Lo charme parigino di cui trasudano le undici canzoni è sempre di gran classe, tanto che il maestoso luccichìo sarebbe in grado di mascherare le più grandi povertà e proprie difettosità. Ma per essere eleganti in una serata di gala, non ci si deve permettere il ghiribizzo di azzardare, altrimenti si rischia lo scherno degli altolocati tutt’in tiro. Per questo non aspettatevi le chitarre strozzate di Suspended from Class, o il piglio arioso di Books Written for Girls. Ci troviamo piuttosto in un disco che manca di un equilibrio esterno pur essendo calibrato alla prefazione dall’interno: si possono sentire le varie stratificazioni strumentali adagiarsi delicatamente sopra la voce di Tracyanne Campbell, ma queste non riescono a trovare un perfetto equilibrio con ciò che è al di fuori.

Un disco di classe, sì, ma non di più.

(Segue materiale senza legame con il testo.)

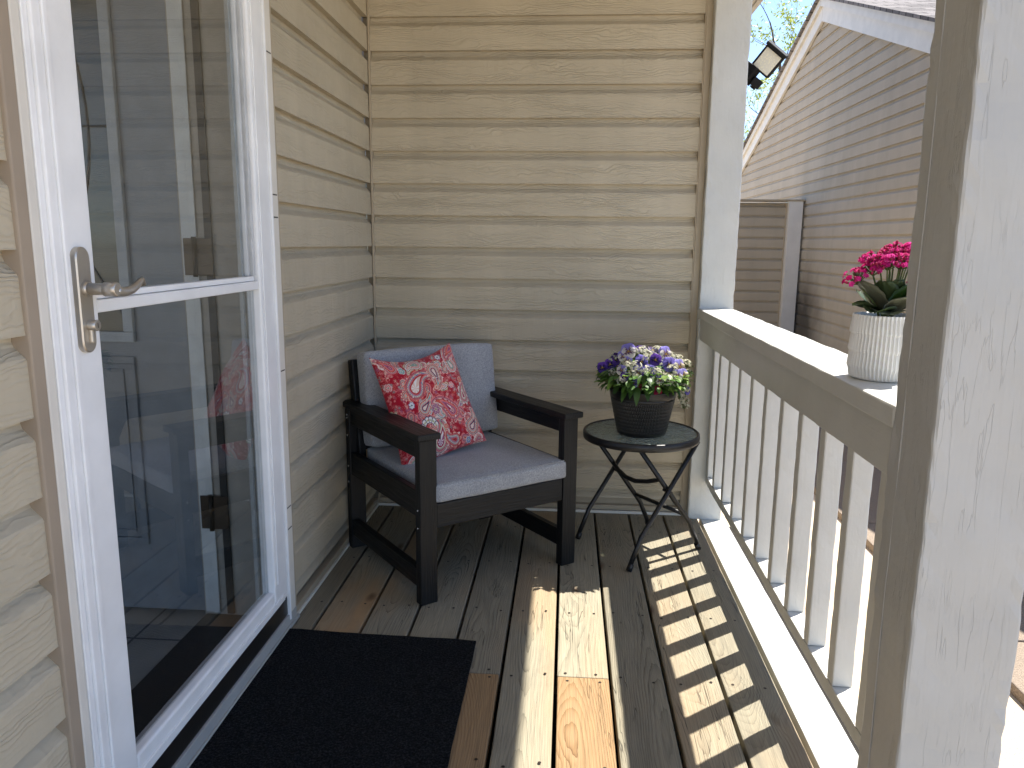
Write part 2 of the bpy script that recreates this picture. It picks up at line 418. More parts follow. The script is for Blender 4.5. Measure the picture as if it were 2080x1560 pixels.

Va però fatto notare come, nonostante ciò, i Camera Obscura anche qui abbiano buttato qualcosa di veramente buono: I Missed Your Party, che tira giù una lista di ottime occupazioni improvvisate per evitare in tutta gioia vari festicciole scomode (I listen to Billy Joel, I watch Flashdance again, I’m going to get through Walt Whitman, I’m going to be in bed by ten); il pop gustoso di Do It Again, e Break It to You Gently – nonostante l’attacco del synth eighties sia spiccicato a My Heart Skips a Beat dei TOY. E poi, dulcis in fundo, sul pezzo che dà il tiolo al disco, Desire Lines, le anime quiete di Underachievers Please Try Harder vengono riesumate e donano a tutti noi un tuffo nel passato non indifferente. Ciò che era grazia oggi è corrente di risacca, cantano. Ma è un processo irreversibile e del tutto spontaneo, come lungo quelle vie dove a lungo si è camminato – appunto desire lines (o paths) – dove oggi non cresce più erba,  ma appassisce solo ciò che è stato.